Shakespeare’s script has been sliced down to the bone with great skill, leaving us with the key plot beats and some important moments of character development and interaction, such as the balcony scene and Juliet’s bruising verbal lashing by her father. The most impressive aspect of the show is its fast-paced choreography, in which the players’ lightning swift character jumps are supported by adroit costume changes. The frenetic but thoughtful blocking frequently spills off the spartan stage, which is decorated with graffiti art, and out (and up) into unexpected places. Lights and sound make efficient use of the space’s gig-centric fit out, and while the cues are minimal, I do crack up at a gothic rendition of a well-known Taylor Swift song near the play’s tragic climax.

Unfortunately, some of the text’s poetry and clarity get lost by virtue of the rough acoustics and the speed (and occasional looseness) of delivery, but on the whole it’s pretty coherent. I’d also love to know how well someone who wasn’t familiar with the play made sense of the action.

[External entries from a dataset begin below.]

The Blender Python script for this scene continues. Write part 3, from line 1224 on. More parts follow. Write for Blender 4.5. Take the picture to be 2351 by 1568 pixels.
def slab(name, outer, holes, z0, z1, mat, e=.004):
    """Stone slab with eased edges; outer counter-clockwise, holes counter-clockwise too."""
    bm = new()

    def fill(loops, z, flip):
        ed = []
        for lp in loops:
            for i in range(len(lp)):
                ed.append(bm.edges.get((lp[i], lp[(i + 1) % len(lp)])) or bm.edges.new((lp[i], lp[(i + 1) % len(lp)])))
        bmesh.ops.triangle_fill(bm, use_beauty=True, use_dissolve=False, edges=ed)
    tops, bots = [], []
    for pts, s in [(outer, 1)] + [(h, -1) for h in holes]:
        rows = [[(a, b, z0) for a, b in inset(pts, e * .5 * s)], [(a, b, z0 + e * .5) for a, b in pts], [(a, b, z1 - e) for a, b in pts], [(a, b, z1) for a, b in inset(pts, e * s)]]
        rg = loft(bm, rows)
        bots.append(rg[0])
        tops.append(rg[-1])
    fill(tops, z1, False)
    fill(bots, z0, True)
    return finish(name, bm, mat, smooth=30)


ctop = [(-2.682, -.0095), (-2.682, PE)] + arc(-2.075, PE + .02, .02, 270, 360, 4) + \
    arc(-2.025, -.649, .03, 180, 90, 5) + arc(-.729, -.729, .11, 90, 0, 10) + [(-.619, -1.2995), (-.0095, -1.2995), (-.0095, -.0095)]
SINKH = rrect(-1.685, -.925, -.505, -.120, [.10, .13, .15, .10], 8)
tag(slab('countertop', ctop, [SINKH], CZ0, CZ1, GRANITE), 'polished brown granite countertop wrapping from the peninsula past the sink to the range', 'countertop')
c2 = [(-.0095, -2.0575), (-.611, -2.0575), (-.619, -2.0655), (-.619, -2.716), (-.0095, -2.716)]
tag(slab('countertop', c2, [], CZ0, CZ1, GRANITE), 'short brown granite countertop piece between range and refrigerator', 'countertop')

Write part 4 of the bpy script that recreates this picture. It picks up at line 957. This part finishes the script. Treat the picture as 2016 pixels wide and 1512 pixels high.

Juliet and Romeo is a clever, energetic production, and the audience loves it, although I wouldn’t really recommend it to purists. I’m definitely not a purist and I have a great time, but I’m left with a handful of dramaturgical questions: why 45 minutes? What are the stakes if this target isn’t hit? Can the stage manager’s character and motivations be clarified? What choices have informed the adaptation, and why? Who are the players beneath their Shakespearean characters, and does this shape their characterisations? What should we leave with?

This is a really entertaining show, but with a bit of tightening up, and a slightly clearer sense of purpose and control, it would make a terrific, concise and very funny touring fringe piece.